After the RUIA was enacted, the state issued nearly $204 million in general obligation bonds to fund approximately $70 million in projects each at USC, Clemson and MUSC, according to Rick Harmon, senior assistant state treasurer.

The amount of principal and interest owed by taxpayers for those bonds is in “roughly the $18-$19 million range annually for the next two fiscal years,” declining to $17.7 million annually through 2020, $5.8 million yearly until 2025, and $1.3 million per year until fully repaid in 2029, Harmon said in a written response to The Nerve. As of June 30, a total of approximately $128.7 million was outstanding, he said.

“The debt service is paid by the state general fund, not by the universities, and there is no obligation for any university to reimburse the general fund unless they lose the non-state match component required by the act,” Harmon said.

Nearly $197 million for all taxpayer-funded, debt-service payments is appropriated in this fiscal year’s total $24 billion state budget ($25 billion-plus if a projected $1.5 billion in federal food-stamp payments that the S.C. Department of Social Services no longer counts is included).

The Nerve this week sent written questions to spokespersons at USC, Clemson and MUSC seeking details on the amounts and purposes of the general obligation bonds issued to their respective schools under the RUIA. Only MUSC responded by publication of this story.

To date, MUSC has received $73.3 million in RUIA bond proceeds, with another $37.5 million in matching federal grants, university spokeswoman Heather Woolwine said in a written response.
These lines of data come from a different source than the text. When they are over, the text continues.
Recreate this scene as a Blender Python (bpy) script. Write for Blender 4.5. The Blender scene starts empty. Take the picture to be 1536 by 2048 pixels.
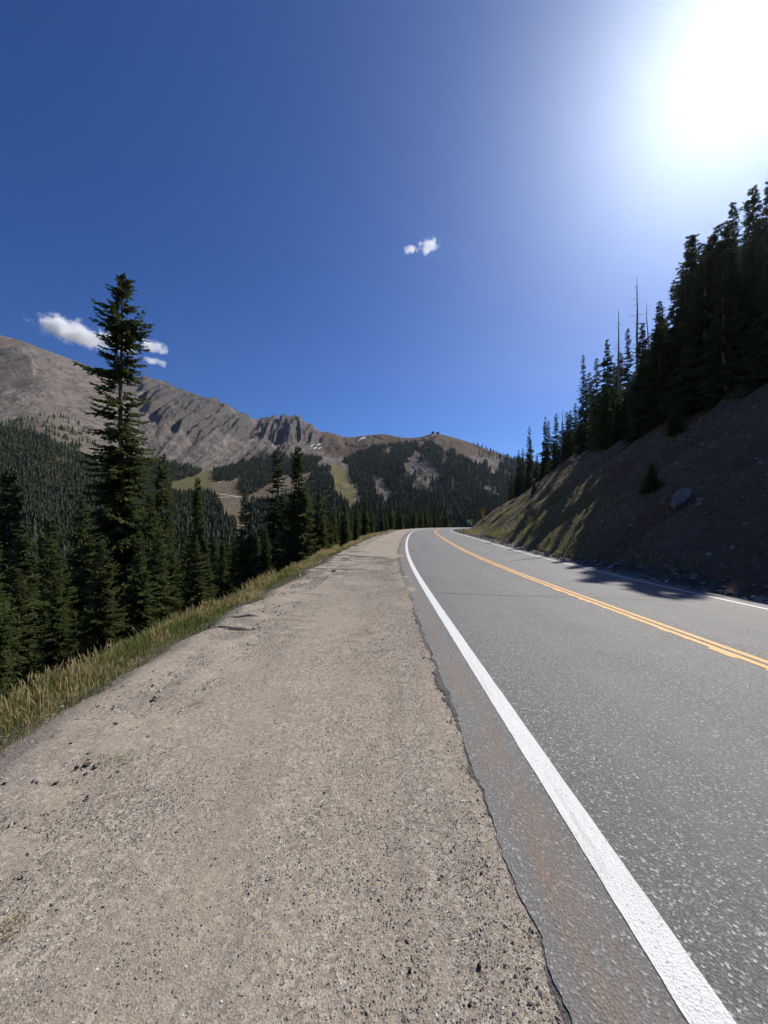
import bpy, math, random
import numpy as np

C = bpy.context.scene.collection
SC = bpy.context.scene
rng = np.random.default_rng(7)
random.seed(7)

# ------------------------------------------------------------------ camera, sky, sun, exposure
CAM_H, HZ, FPX = 1.6, 1035.0, 768.0
cam_d = bpy.data.cameras.new('camera')
cam = bpy.data.objects.new('camera', cam_d); C.objects.link(cam)
cam.location = (0, 0, CAM_H); cam.rotation_euler = (math.radians(90), 0, 0)
cam_d.sensor_fit = 'HORIZONTAL'; cam_d.sensor_width = 36; cam_d.lens = 18
cam_d.shift_y = 11 / 1536
cam_d.clip_start = 0.05; cam_d.clip_end = 30000
SC.camera = cam

SUN_DIR = np.array([0.953, 1.0, 1.256]); SUN_DIR /= np.linalg.norm(SUN_DIR)
SUN_EL = math.asin(SUN_DIR[2]); SUN_AZ = math.atan2(SUN_DIR[0], SUN_DIR[1])
world = bpy.data.worlds.new('World'); SC.world = world; world.use_nodes = True
wn = world.node_tree.nodes; wl = world.node_tree.links
sky = wn.new('ShaderNodeTexSky'); sky.sky_type = 'NISHITA'; sky.sun_disc = False
sky.sun_elevation = SUN_EL; sky.sun_rotation = SUN_AZ
sky.altitude = 3400; sky.air_density = 1.0; sky.dust_density = 0.25; sky.ozone_density = 5.0
bg = wn['Background']; bg.inputs['Strength'].default_value = 0.075
hs = wn.new('ShaderNodeHueSaturation'); hs.inputs['Saturation'].default_value = 1.2; hs.inputs['Hue'].default_value = 0.512; hs.inputs['Value'].default_value = 1.13
wl.new(sky.outputs[0], hs.inputs['Color']); wl.new(hs.outputs[0], bg.inputs['Color'])
sun_d = bpy.data.lights.new('sun', 'SUN'); sun_d.energy = 4.8; sun_d.angle = math.radians(0.53)
sun_d.color = (1.0, 0.95, 0.87)
sun = bpy.data.objects.new('sun', sun_d); C.objects.link(sun)
from mathutils import Vector
sun.rotation_euler = Vector(-SUN_DIR).to_track_quat('-Z', 'Y').to_euler()
sun.location = (50, 50, 80)
SC.view_settings.view_transform = 'Standard'; SC.view_settings.look = 'None'
SC.view_settings.exposure = 0.42; SC.view_settings.gamma = 1.0
SC.view_settings.use_curve_mapping = False
SC.cycles.use_denoising = True
SC.cycles.max_bounces = 8; SC.cycles.diffuse_bounces = 3; SC.cycles.volume_bounces = 6
SC.cycles.volume_max_steps = 256

# ------------------------------------------------------------------ helpers
def px(x, y, d):
    """The point of the place seen at photo pixel x, y when it lies d metres ahead."""
    return np.array([(x - 768) / FPX * d, d, CAM_H + (HZ - y) / FPX * d])

def hash2(ix, iy, seed):
    h = (ix.astype(np.int64) * 374761393 + iy.astype(np.int64) * 668265263 + seed * 1442695041) & 0x7fffffff
    h = ((h ^ (h >> 13)) * 1274126177) & 0x7fffffff
    h = (h ^ (h >> 16)) & 0xffff
    return h / 65535.0
def vnoise(x, y, seed=0):
    x = np.asarray(x, float); y = np.asarray(y, float)
    ix = np.floor(x); iy = np.floor(y); fx = x - ix; fy = y - iy
    fx = fx * fx * (3 - 2 * fx); fy = fy * fy * (3 - 2 * fy)
    a = hash2(ix, iy, seed); b = hash2(ix + 1, iy, seed); c = hash2(ix, iy + 1, seed); d = hash2(ix + 1, iy + 1, seed)
    return (a * (1 - fx) + b * fx) * (1 - fy) + (c * (1 - fx) + d * fx) * fy
def fbm(x, y, o=4, seed=0, g=0.5):
    s = 0; a = 1; n = 0
    for k in range(o):
        s = s + a * vnoise(x * 2 ** k + 17.3 * k, y * 2 ** k - 9.1 * k, seed + k); n += a; a *= g
    return s / n - 0.5
def ridged(x, y, o=4, seed=0):
    s = 0; a = 1; n = 0
    for k in range(o):
        s = s + a * (1 - np.abs(2 * vnoise(x * 2 ** k + 5.7 * k, y * 2 ** k + 3.3 * k, seed + k) - 1)); n += a; a *= 0.5
    return s / n
def sstep(a, b, x):
    t = np.clip((x - a) / (b - a), 0, 1); return t * t * (3 - 2 * t)
def in_poly(x, y, poly):
    inside = np.zeros(x.shape, bool); n = len(poly)
    for i in range(n):
        x0, y0 = poly[i]; x1, y1 = poly[(i + 1) % n]
        c = ((y0 > y) != (y1 > y)) & (x < (x1 - x0) * (y - y0) / (y1 - y0 + 1e-12) + x0)
        inside ^= c
    return inside

def mesh_np(name, V, F, mats=None, smooth=False, uv=None, cols=None, midx=None):
    """V (n,3); F array (m,k) or a list of such arrays."""
    Fs = F if isinstance(F, list) else [F]
    Fs = [np.asarray(f, np.int32) for f in Fs if len(f)]
    me = bpy.data.meshes.new(name)
    V = np.asarray(V, np.float32)
    me.vertices.add(len(V)); me.vertices.foreach_set('co', V.ravel())
    nl = sum(f.size for f in Fs); npoly = sum(len(f) for f in Fs)
    me.loops.add(nl); me.polygons.add(npoly)
    li = np.concatenate([f.ravel() for f in Fs]).astype(np.int32)
    me.loops.foreach_set('vertex_index', li)
    tot = np.concatenate([np.full(len(f), f.shape[1], np.int32) for f in Fs])
    st = np.concatenate([[0], np.cumsum(tot)[:-1]]).astype(np.int32)
    me.polygons.foreach_set('loop_start', st); me.polygons.foreach_set('loop_total', tot)
    if midx is not None: me.polygons.foreach_set('material_index', np.asarray(midx, np.int32))
    me.polygons.foreach_set('use_smooth', np.full(npoly, smooth, bool))
    me.update(calc_edges=True)
    if uv is not None:
        u = me.uv_layers.new(name='UVMap'); u.data.foreach_set('uv', np.asarray(uv, np.float32)[li].ravel())
    if cols is not None:
        for an, arr in cols.items():
            arr = np.asarray(arr, np.float32)
            if arr.ndim == 1:
                a = me.attributes.new(an, 'FLOAT', 'POINT'); a.data.foreach_set('value', arr)
            else:
                a = me.attributes.new(an, 'FLOAT_COLOR', 'POINT'); a.data.foreach_set('color', arr.ravel())
    for m in (mats or []): me.materials.append(m)
    return me
def link(name, me, parent=None, loc=None, **props):
    o = bpy.data.objects.new(name, me); C.objects.link(o)
    if parent is not None: o.parent = parent
    if loc is not None: o.location = loc
    for k, v in props.items():
        if v is not None: o[k] = v
    return o
def empty(name, loc, label, category, group=None, rz=0.0, scale=1.0):
    o = link(name, None, None, loc, label=label, category=category, group=group)
    o.rotation_euler = (0, 0, rz); o.scale = (scale,) * 3 if not isinstance(scale, tuple) else scale
    o.empty_display_size = 0.2
    return o
def grid_f(nr, nc):
    i = np.arange(nr - 1)[:, None] * nc + np.arange(nc - 1)[None]
    i = i.ravel()
    return np.stack([i, i + 1, i + nc + 1, i + nc], 1)
class MB:
    """collects simple solids into one mesh"""
    def __init__(s): s.V = []; s.F = {3: [], 4: []}; s.n = 0
    def add(s, V, F):
        V = np.asarray(V, float); s.V.append(V)
        for f in F: s.F.setdefault(len(f), []).append([i + s.n for i in f])
        s.n += len(V); return s
    def box(s, c, d, rz=0.0):
        x, y, z = np.array(d) / 2
        P = np.array([[sx * x, sy * y, sz * z] for sz in (-1, 1) for sx, sy in ((-1, -1), (1, -1), (1, 1), (-1, 1))])
        R = np.array([[math.cos(rz), -math.sin(rz), 0], [math.sin(rz), math.cos(rz), 0], [0, 0, 1]])
        return s.add(P @ R.T + np.array(c), [(0, 3, 2, 1), (4, 5, 6, 7), (0, 1, 5, 4), (1, 2, 6, 5), (2, 3, 7, 6), (3, 0, 4, 7)])
    def tube(s, pts, rad, n=6):
        pts = np.asarray(pts, float); m = len(pts); rad = np.broadcast_to(rad, (m,))
        V = []; F = []
        for i in range(m):
            t = pts[min(i + 1, m - 1)] - pts[max(i - 1, 0)]; t /= np.linalg.norm(t) + 1e-9
            a = np.cross(t, [0, 0, 1.0] if abs(t[2]) < .9 else [1.0, 0, 0]); a /= np.linalg.norm(a); b = np.cross(t, a)
            for k in range(n):
                w = 2 * math.pi * k / n; V.append(pts[i] + rad[i] * (a * math.cos(w) + b * math.sin(w)))
        for i in range(m - 1):
            for k in range(n):
                F.append((i * n + k, i * n + (k + 1) % n, (i + 1) * n + (k + 1) % n, (i + 1) * n + k))
        F.append(tuple(range(n))[::-1]); F.append(tuple((m - 1) * n + k for k in range(n)))
        return s.add(V, F)
    def prism(s, poly, y0, y1):
        """polygon in x,z extruded along y"""
        n = len(poly)
        V = [(x, y0, z) for x, z in poly] + [(x, y1, z) for x, z in poly]
        F = [tuple(range(n)), tuple(range(2 * n - 1, n - 1, -1))] + [(i, i + n, (i + 1) % n + n, (i + 1) % n) for i in range(n)]
        return s.add(V, F)
    def mesh(s, name, mats, smooth=False):
        return mesh_np(name, np.concatenate(s.V), [np.array(v) for k, v in s.F.items() if v], mats, smooth)

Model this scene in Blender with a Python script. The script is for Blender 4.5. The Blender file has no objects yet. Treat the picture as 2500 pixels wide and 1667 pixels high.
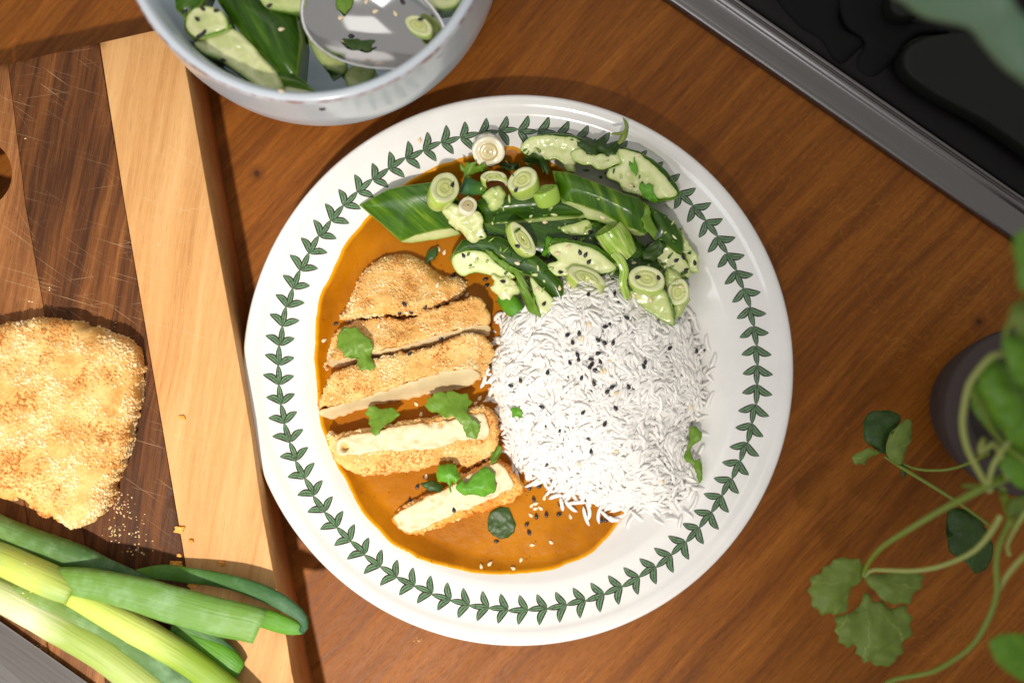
import bpy, math, random
import numpy as np
from mathutils import Vector, Matrix, noise
from mathutils.bvhtree import BVHTree
from mathutils.geometry import delaunay_2d_cdt
random.seed(7); rng = np.random.default_rng(7)
S = bpy.context.scene; COL = S.collection
R = math.radians
# ------------------------------------------------------------------ camera (builder units are centimetres, scene is metres)
F = 2500*35/36; H = 51.3
cam = bpy.data.cameras.new('camera'); co = bpy.data.objects.new('camera', cam); COL.objects.link(co)
co.location = (0, 0, H*.01); cam.lens = 35; cam.sensor_width = 36; cam.clip_start = .02; cam.clip_end = 20
cam.dof.use_dof = True; cam.dof.focus_distance = (H-3.0)*.01; cam.dof.aperture_fstop = 2.4
S.camera = co
# ------------------------------------------------------------------ light: sun patch through a kitchen window + soft window + dim room
w = bpy.data.worlds.new('World'); S.world = w; w.use_nodes = True
w.node_tree.nodes['Background'].inputs[0].default_value = (1, .975, .94, 1)
w.node_tree.nodes['Background'].inputs[1].default_value = .37
def aim(o, t):
    o.rotation_euler = (Vector(t)-o.location).to_track_quat('-Z', 'Y').to_euler()
l = bpy.data.lights.new('window_sun', 'SPOT'); l.energy = 275; l.color = (1, .93, .83); l.shadow_soft_size = .06
l.spot_size = R(18); l.spot_blend = 1
o = bpy.data.objects.new('window_sun', l); COL.objects.link(o); o.location = (-.24, -1.15, 2.0); aim(o, (-.17, -.13, 0))
l = bpy.data.lights.new('window_glow', 'AREA'); l.energy = 4; l.color = (.93, .96, 1); l.shape = 'RECTANGLE'; l.size = .8; l.size_y = .6
o = bpy.data.objects.new('window_glow', l); COL.objects.link(o); o.location = (-.75, -.75, .85); aim(o, (-.05, 0, 0))
l = bpy.data.lights.new('room_bounce', 'AREA'); l.energy = 4; l.color = (1, .97, .93); l.shape = 'RECTANGLE'; l.size = 1.5; l.size_y = 1.0
o = bpy.data.objects.new('room_bounce', l); COL.objects.link(o); o.location = (-.25, .75, 1.7); aim(o, (-.05, .05, 0))
S.view_settings.view_transform = 'Standard'; S.view_settings.look = 'None'; S.view_settings.exposure = 0; S.view_settings.gamma = 1
S.render.engine = 'CYCLES'; S.render.resolution_x = 1024; S.render.resolution_y = 682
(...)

The funds were used primarily for construction, architectural and engineering fees, and equipment for the university’s Drug Discovery and Bioengineering buildings,she said.

Another $2.5 million was used for the renovation of the Greenville Research Education Innovation Institute, Woolwine said.

Under the RUIA, a “research infrastructure project” is defined as a project that would “advance economic development and create a knowledge based economy, thereby increasing job opportunities, or facilitate and increase externally funded research at the research universities.”

Bond proceeds can be used for such things as “land acquisition, acquisition or construction of buildings, equipment, furnishings, site preparation, road and highway improvements, water and sewer infrastructure, and other things necessary or convenient to advance economic development or to facilitate and increase research at the research universities,” according to the law.

Whether the College of Charleston would eventually go on a taxpayer-backed building spree with its new research-university designation – assuming state law is changed to include the college’s UCSC division – remains to be seen.

“Today’s events ensure the College of Charleston will remain an excellent liberal arts and sciences university and relevant for future generations of students,” McConnell said in his written message Thursday to students about the Commission on Higher Education’s approval of the college’s new mission statement. “Further it ensures continuity in the undergraduate experience for our students and for the great majority of our faculty.”

“At the same time,” McConnell concluded, “we now have the green light to move forward and a vehicle by which we can meet the needs of our community, region, and state.”